How to Save Money with a Savings Account

Saving money is a key part of building financial security. It can help you achieve goals, weather financial stresses and provide peace of mind.

Opening a savings account can be an easy first step. These accounts don’t typically require large minimum deposits, making them a viable option for many people. Unlike other interest-bearing accounts, such as CDs, savings accounts usually offer convenient and frequent access.

Let’s explore how to set savings goals, how to start saving money and tips to pick a savings account that may work for you.

How much savings should I have? A helpful guide to saving money

The amount of money you should have in your savings account depends on your financial goals. Here are some examples of common savings goals:

  • Building an emergency fund: Typically, experts suggest having anywhere from 3 to 6 months’ worth of necessary expenses saved, so your goal will depend on factors like your housing and utility costs, as well as your desired timeline (for example, a 3-month emergency fund)
  • Going on a trip: This type of goal can vary widely depending on the type of trip you want to go on. For example, a road trip might be limited to gas, food and accommodation costs, while a cruise might have a substantially higher price tag, including costs such as unique experiences along the way.
  • Saving for a down payment on a house: This goal will depend on your desired home price tag as well as the percentage of that cost that you want to have saved. For instance, if you want to avoid private mortgage insurance (PMI), you typically need to put down at least 20% of the home’s price.

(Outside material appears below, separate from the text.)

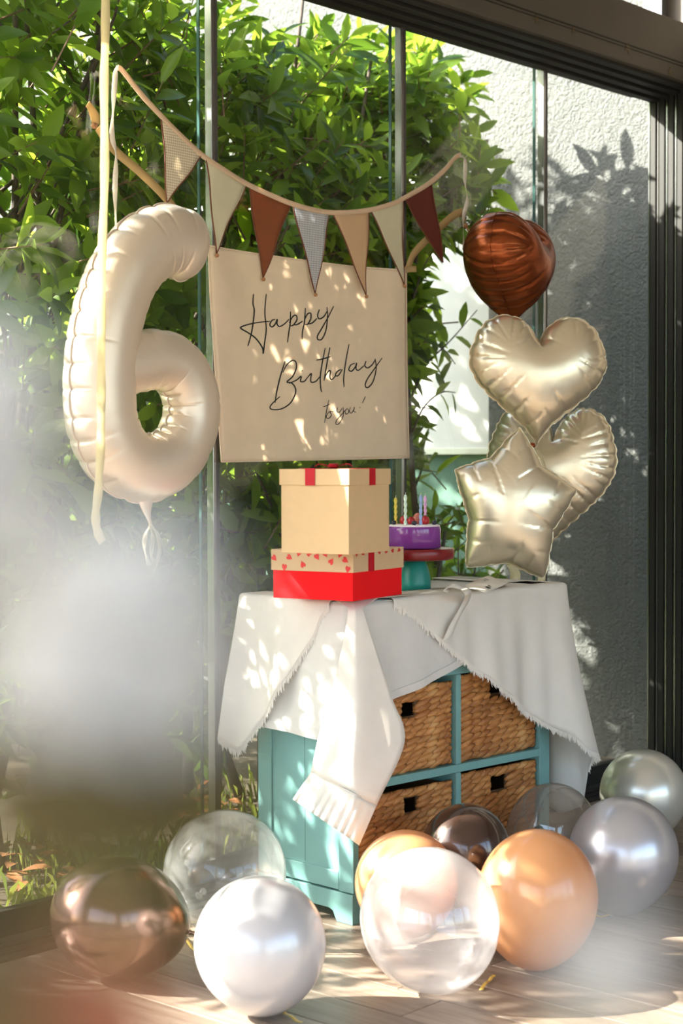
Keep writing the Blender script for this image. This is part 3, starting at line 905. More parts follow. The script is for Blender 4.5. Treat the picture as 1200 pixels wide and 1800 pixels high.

Setting up an emergency fund can be a great first savings goal. From there, you might decide to set bigger goals like saving for a down payment on a car or a house.

How to start saving money

There are 3 key steps to start saving money: Identifying your goals, tracking your spending and creating a budget that lets you achieve those goals.

1. Identify your goals

To figure out how much money to save, think about your financial goals. For example:

  • If you want to buy a new car, how much will the down payment be? Do you want to pay your new insurance policy in full for the year?
  • If you want to take a vacation, how much do you need for travel and accommodations? Do you want to have room in your travel budget for incidentals, like souvenirs or dinner at a seaside restaurant?
  • If you’re buying a home, what home price is at the top of your budget? What down payment percentage do you want to aim for?

Whatever number you come up with, it’s usually a good idea to make your savings goal slightly larger than what you calculate. That way, you can cover unexpected costs.

2. Track your spending

Your spending habits are key to understanding how much you can afford to save. If you’re new to budgeting or you haven’t recently reviewed your spending habits, you may want to look at your expenses over the past month (or longer, for added accuracy). Review your bank and credit card statements to see how much you’ve actually spent. This can help you understand where your money is going and how much you spend each month in total.

3. Create a budget

A budget is a spending plan. Once you know how much you’re generally spending, you can compare that to your earnings to understand how much you can afford to put into savings.

Next, figure out how long it will take to reach your savings goal by dividing that goal by your monthly savings amount.

If you’re happy with that timeline, you can put your plan into action by setting up automatic transfers to your savings account or manually transferring funds each month. If you’d like to reach your goal more quickly, you may want to look at your expenses and see if there’s room to cut out certain items so you can afford to put more money into savings.

Remember: The point of a budget is to help you become aware of your spending habits and live the life you want. You can always adjust your budget as your needs and goals change over time.

How to save money: selecting a savings account

You may consider the following factors:

  • Opening deposit requirement: You may need to deposit a minimum amount of money to open certain savings accounts.
  • APY: The higher the rate, the more your money can grow over time. Just keep in mind that APYs are typically variable, meaning they can change over time.
  • Fees: Some financial institutions may charge fees for certain accounts, which may eat into your earnings. Understanding how fees work, and if there are opportunities to avoid them, can help you assess your options.
  • Withdrawal restrictions: Some banks may limit how often you can withdraw funds from your savings account

It can take a bit of research to find the right savings account for you. But if you spend the time to consider your options, a savings account can become a key tool to help you achieve your financial goals.

Disclosure: This article is for general educational purposes. It is not intended to provide financial advice. It also is not intended to completely describe any Citi product or service. You should refer to the terms and conditions financial institutions provide for various products.